You have lots of good suggestions and reminds me of how wasteful we are, i.e. I'm guilty of taking 30 paper napkins instead of 3.

If I were to do what you are doing, I would need to focus on it 24-7 as I'm a creature of habit and handle trash without thinking about it. Paper, plastic, glass go into our recycling bins. I don't even realize excess waste.

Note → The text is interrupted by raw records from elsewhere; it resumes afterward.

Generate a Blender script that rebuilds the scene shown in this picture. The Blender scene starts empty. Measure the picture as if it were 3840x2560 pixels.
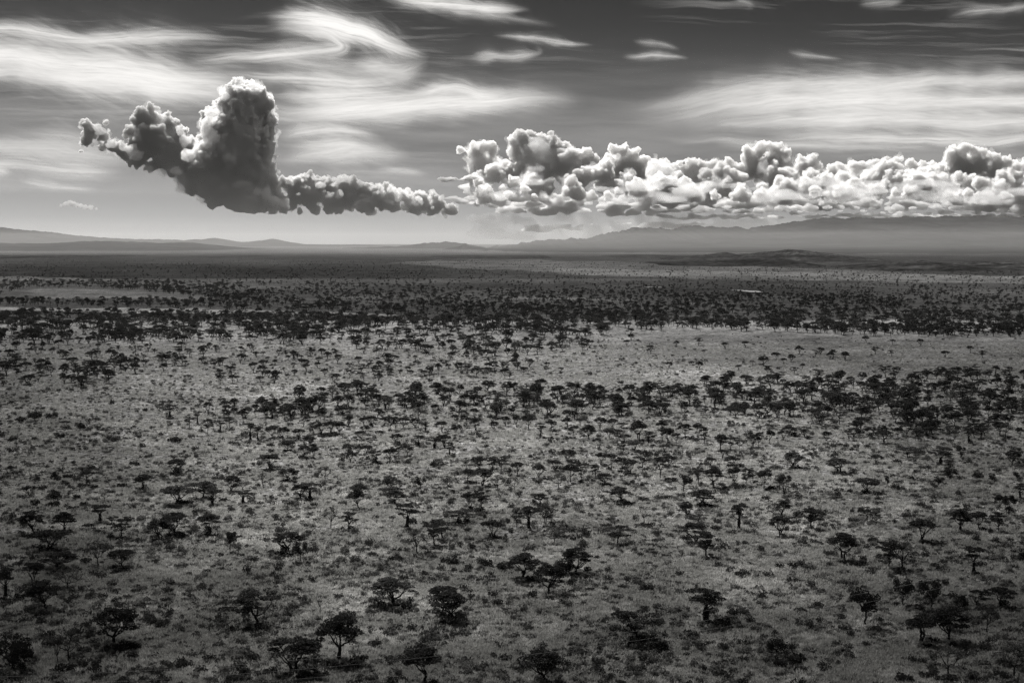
import bpy, math, random
import numpy as np
from mathutils import Vector

C = bpy.context.scene.collection
SC = bpy.context.scene
R_ = math.radians
PITCH = R_(4.0)
CAMH = 100.0
F = 3840 * 50 / 36.0          # focal length in photograph pixels

# ------------------------------------------------------------------ helpers
def ray(sx, sy):
    """direction through a photograph pixel (3840 x 2560)"""
    u = (sx - 1920) / F
    v = -(sy - 1280) / F
    return np.array([u, math.cos(PITCH) + v * math.sin(PITCH), -math.sin(PITCH) + v * math.cos(PITCH)])

def ground_at(sx, sy):
    d = ray(sx, sy)
    t = CAMH / max(-d[2], 1e-4)
    return d[0] * t, d[1] * t, t

def at_dist(xd, yd, D):
    """point at ground distance D seen at 2352-wide coordinates"""
    d = ray(xd * 3840 / 2352, yd * 3840 / 2352)
    t = D / d[1]
    return np.array([d[0] * t, D, CAMH + d[2] * t])

def to_px(x, y, z):
    """2352-wide coordinates of world points"""
    zz = z - CAMH
    fwd = y * math.cos(PITCH) - zz * math.sin(PITCH)
    up = y * math.sin(PITCH) + zz * math.cos(PITCH)
    k = F * 2352 / 3840
    return 1176 + k * x / fwd, 784 - k * up / fwd

def hash2(ix, iy, seed):
    h = (ix.astype(np.int64) * 374761393 + iy.astype(np.int64) * 668265263 + seed * 974634757) & 0x7fffffff
    h = ((h ^ (h >> 13)) * 1274126177) & 0x7fffffff
    h = (h ^ (h >> 16)) & 0xffff
    return h / 65535.0

def vnoise(x, y, seed=0):
    x = np.asarray(x, float); y = np.asarray(y, float)
    ix = np.floor(x); iy = np.floor(y)
    fx = x - ix; fy = y - iy
    fx = fx * fx * fx * (fx * (fx * 6 - 15) + 10); fy = fy * fy * fy * (fy * (fy * 6 - 15) + 10)
    a = hash2(ix, iy, seed); b = hash2(ix + 1, iy, seed)
    c = hash2(ix, iy + 1, seed); d = hash2(ix + 1, iy + 1, seed)
    return (a * (1 - fx) + b * fx) * (1 - fy) + (c * (1 - fx) + d * fx) * fy

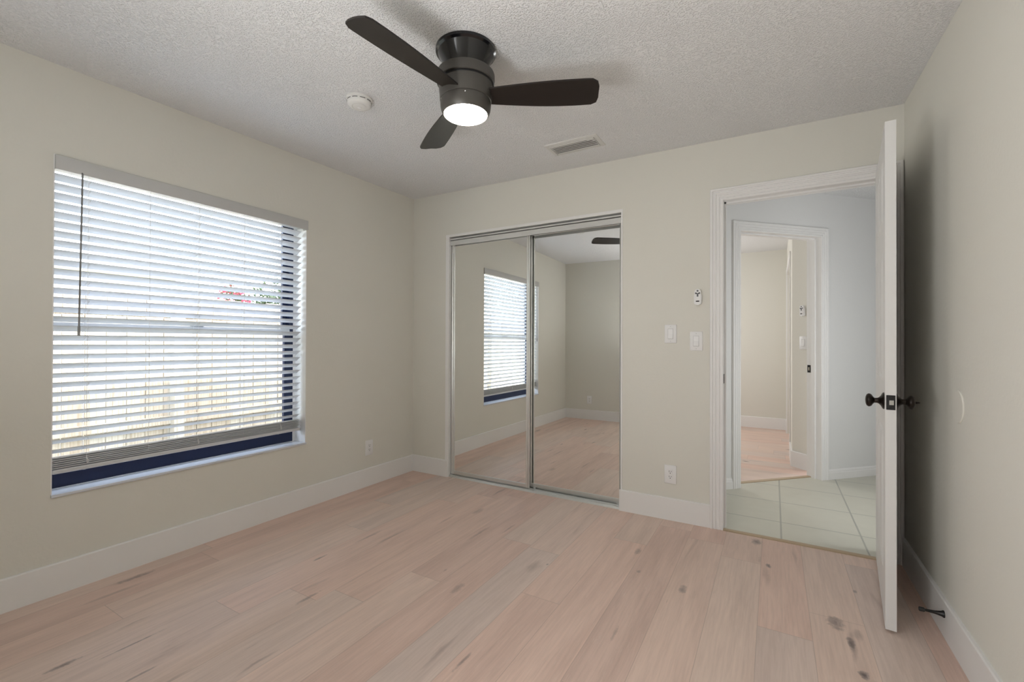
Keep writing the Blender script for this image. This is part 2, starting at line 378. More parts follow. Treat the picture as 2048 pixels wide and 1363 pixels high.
tag(obj('trim_2', b, M_brass), 'thin oak threshold strip where planks meet hall tile', 'threshold', kind='structure')

# ---------------------------------------------------------------- hall and far room
zf = 2.42
PD = 1.615   # diagonal wall: y = x - PD
s2 = math.sqrt(.5)
def dg(s, n, z=0):  # s along the diagonal from the left jamb, n away from the hall
    return Vector((2.578 + s * s2 - n * s2, 2.578 - PD + s * s2 + n * s2, z))
b = BM(); prism(b, [(2.40, 0.005), (4.3, 0.005), (4.3, 4.3 - PD + .10), (2.40, 2.40 - PD + .17)], -.12, 0)
struct('floor_hall', b, M_tile, 'cream square tile floor of the hall beyond the doorway', 'floor')
b = BM(); prism(b, [(2.46, .12), (4.3, .12), (4.3, 4.3 - PD), (2.46, 2.46 - PD)], zf, 2.56)
struct('ceiling_hall', b, M_ceil, 'plain ceiling over the hall', 'ceiling')
SW = (3.152 - 2.578) / s2; DT = .13
b = BM()
def dgbox(bm, s0, s1, n0, n1, z0, z1):
    P = [dg(s0, n0), dg(s1, n0), dg(s1, n1), dg(s0, n1)]; prism(bm, [(p.x, p.y) for p in P], z0, z1)
HZ = 2.050
dgbox(b, -.20, -.010, 0, DT, -.12, 2.56); dgbox(b, SW + .010, 2.6, 0, DT, -.12, 2.56); dgbox(b, -.010, SW + .010, 0, DT, HZ + .010, 2.56)
struct('wall_hall_diagonal', b, M_hallwall, 'cool white angled hall wall with a second doorway', 'wall')
b = BM(); box(b, 2.34, 2.46, .12, .85, -.12, 2.56); struct('wall_hall_left', b, M_wall, 'end wall of the hall hidden behind the door casing', 'wall')
b = BM(); box(b, 4.3, 4.4, .0, 2.9, -.12, 2.56); struct('wall_hall_right', b, M_hallwall, 'far end wall of the hall, out of sight', 'wall')
b = BM(); box(b, W + .12, 4.4, .0, .12, -.12, 2.56); struct('wall_hall_front', b, M_hallwall, 'hall wall continuing right of the bedroom', 'wall')
t3 = empty('trim_3', tuple(dg(0, 0)), label='white moulded casing around the second doorway in the angled hall wall', cat='door frame', kind='structure')
b = BM(); casing(b, 0, SW, HZ, lambda s, z, d: dg(s, -d, z)); part('casing', b, M_trim, t3)
b = BM()
for s0, s1, n0, n1, z0, z1 in ((-.010, 0, 0, DT, 0, HZ), (SW, SW + .010, 0, DT, 0, HZ), (-.010, SW + .010, 0, DT, HZ, HZ + .010), (0, .010, .045, .08, 0, HZ), (SW - .010, SW, .045, .08, 0, HZ), (0, SW, .045, .08, HZ - .010, HZ)):
    dgbox(b, s0, s1, n0, n1, z0, z1)
part('jamb', b, M_trim, t3)
b = BM(); dgbox(b, SW - .0025, SW, .092, .122, .900, .965); part('strike_plate', b, M_black, t3)
b = BM(); dgbox(b, SW - .0032, SW - .0025, .100, .114, .918, .946); part('strike_hole', b, M_chrome, t3)
b = BM(); dgbox(b, 0, SW, .085, .125, 0, .005)
tag(obj('trim_4', b, M_brass), 'oak threshold strip under the second doorway', 'threshold', kind='structure')
SMALL = [(0, 0), (.013, 0), (.013, .055), (.009, .062), (.009, .070), (.004, .080), (0, .084)]
p0, p1 = dg(SW + .077, 0), dg(2.4, 0)
board('baseboard_hall_right', (p0.x, p0.y), (p1.x, p1.y), (s2, -s2), .08, .013, 'low moulded white baseboard right of the second doorway', prof=SMALL)
p0, p1 = dg(-.165, 0), dg(-.077, 0)
board('baseboard_hall_left', (p0.x, p0.y), (p1.x, p1.y), (s2, -s2), .08, .013, 'short low moulded baseboard left of the second doorway', prof=SMALL)
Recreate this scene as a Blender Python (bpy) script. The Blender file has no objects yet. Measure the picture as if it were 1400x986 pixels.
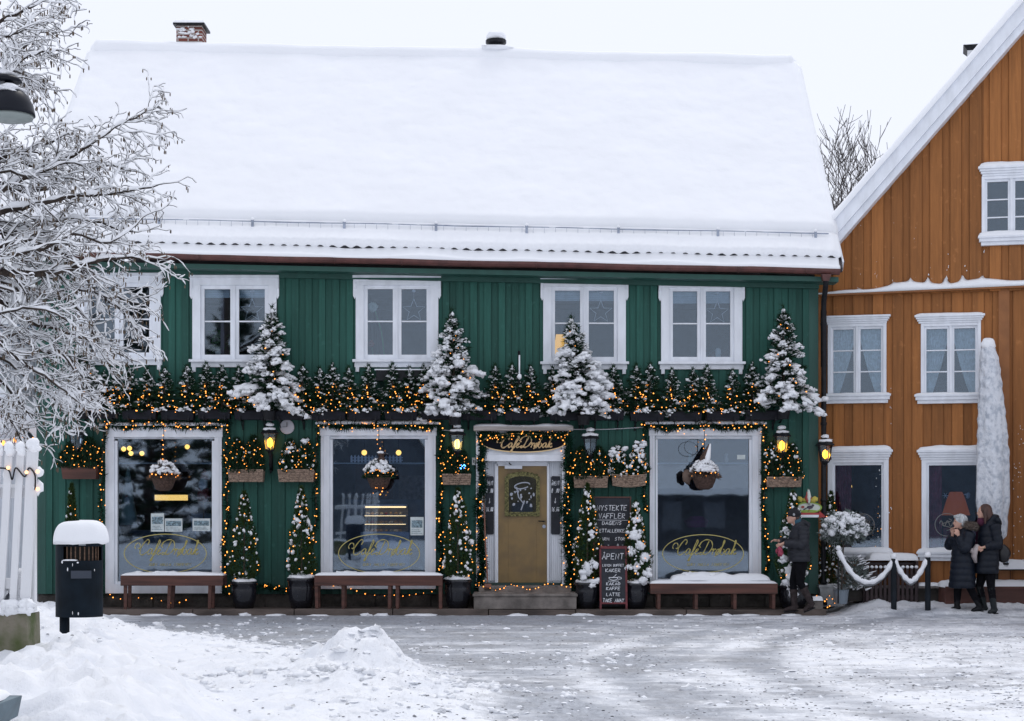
import bpy, math, random
import numpy as np
from mathutils import Vector, Matrix
PI = math.pi
R = math.radians
rnd = random.Random(7)
SC = bpy.context.scene
COL = SC.collection

# ------------------------------------------------------------------ camera, sky, sun, exposure
cam_d = bpy.data.cameras.new('camera'); cam = bpy.data.objects.new('camera', cam_d); COL.objects.link(cam)
cam.location = (0, -30, 1.7); cam.rotation_euler = (R(90), 0, 0)
cam_d.sensor_width = 36; cam_d.lens = 36*2400/1400; cam_d.shift_y = 209/1400
cam_d.clip_start = .1; cam_d.clip_end = 2000
SC.camera = cam
W = bpy.data.worlds.new('World'); SC.world = W; W.use_nodes = True
nt = W.node_tree; nt.nodes.clear()
sky = nt.nodes.new('ShaderNodeTexSky'); sky.sky_type = 'NISHITA'; sky.sun_disc = False
sky.sun_elevation = R(58); sky.sun_rotation = R(15)
mixc = nt.nodes.new('ShaderNodeMix'); mixc.data_type = 'RGBA'
mixc.inputs[0].default_value = .93
mixc.inputs[7].default_value = (7.85, 8.12, 9.1, 1)      # the closed winter cloud cover
bg = nt.nodes.new('ShaderNodeBackground'); bg.inputs[1].default_value = .1
wo = nt.nodes.new('ShaderNodeOutputWorld')
nt.links.new(sky.outputs[0], mixc.inputs[6]); nt.links.new(mixc.outputs[2], bg.inputs[0]); nt.links.new(bg.outputs[0], wo.inputs[0])
sun_d = bpy.data.lights.new('sun', 'SUN'); sun = bpy.data.objects.new('sun', sun_d); COL.objects.link(sun)
sun_d.energy = .9; sun_d.angle = R(25); sun_d.color = (1, .97, .93)
sun.rotation_euler = (R(-32), 0, R(-15)); sun.location = (6, 20, 30)
SC.view_settings.view_transform = 'Standard'; SC.view_settings.look = 'None'
SC.view_settings.exposure = 0.26; SC.view_settings.gamma = 1
SC.render.engine = 'CYCLES'
SC.cycles.max_bounces = 7; SC.cycles.transparent_max_bounces = 12
SC.cycles.sample_clamp_indirect = 4; SC.cycles.use_denoising = True
SC.cycles.caustics_reflective = False; SC.cycles.caustics_refractive = False

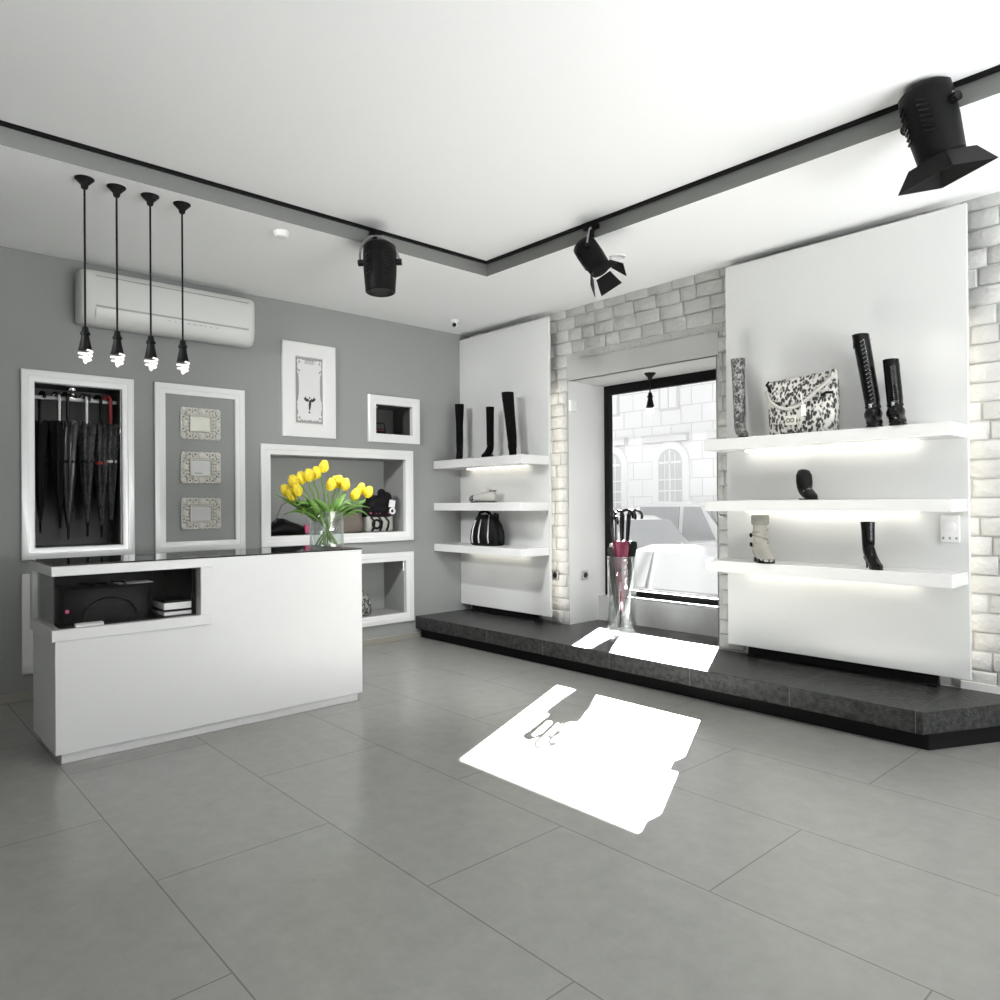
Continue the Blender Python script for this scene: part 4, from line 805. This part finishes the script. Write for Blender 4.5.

You have an excellent idea, here.

Endment said...

Fascinating Post!
We haven't tried keeping it with us :) but we have changed our habits enough that we only take in one bag of trash each month the rest is recycled (I must confess some goes to a recycling center since I have no idea how to make use of it. Although we do try to compost scraps - the critters also recycle them.
Great post - needed the reminder

Jennifer said...

I still haven't dared try this... Especially at this time of year! But I passed it on to the other naturalists, one of whom passed it on to a 5th grade class he works with... If they do anything with it, I'll let you know... Oh and... Tag! You're it!

Crayons said...

First of all, bravo to you for even doing this experiment. I hear the dying planet whispering "thank you Nina." I learned a lot from the write-up. It's funny. I've been brewing a post about trash for my art blog. This post inspires me to make it a reality.

vonne said...

We use unbleached paper towels and they break down quite nicely in the compost pile.

RuthieJ said...

Good for you Nina! I've been wondering how this was going for you and I think of you as I'm putting stuff in our wastebasket. :-)
I've been amazed at how much stuff I can re-use when I think about it a little. But I'm also aware of how much people don't seem to be aware of what they're throwing away--especially with what I see in the wastebaskets at work.

nina said...

There's a lot each of us can do to cut back and reuse in our personal lives, but it was frustrating to see how much trash fast food or retailers generate that we become a part of without choices--except perhaps to not overdo.

Julie Zickefoose said...

I love this. It reminds me of the recommendation that CEO's at nuclear power plants be required to take the compacted radioactive waste home with them in their briefcases...
Are you allowed to burn anything under the terms of the experiment? It's my favorite way to get rid of most of the solid waste we generate out here...and yes, we donate to the possums for the decomposables, but not everyone can do that where they live. We recycle everything we can and it's often several weeks between trips to the dumpster for the rest. I've been dealing with every scrap of my trash for 26 years (as long as I've lived without trash pickup) so it's second nature. Bravo to you for doing this and sharing the notion.

nina said...

I'm not sure what you're "allowed" to do, according to Tess Vigeland, but we burn a bit, too. (Especially what we would drop into a paper shredder!)
And, because we try to keep our propane use down by supplementing with a wood-burning stove, I can justify using paper as a fire starter as an alternative to fossil fuels.
When you HAVE to deal with it, you can be very creative. It's been too easy for too long that we've gotten lazy.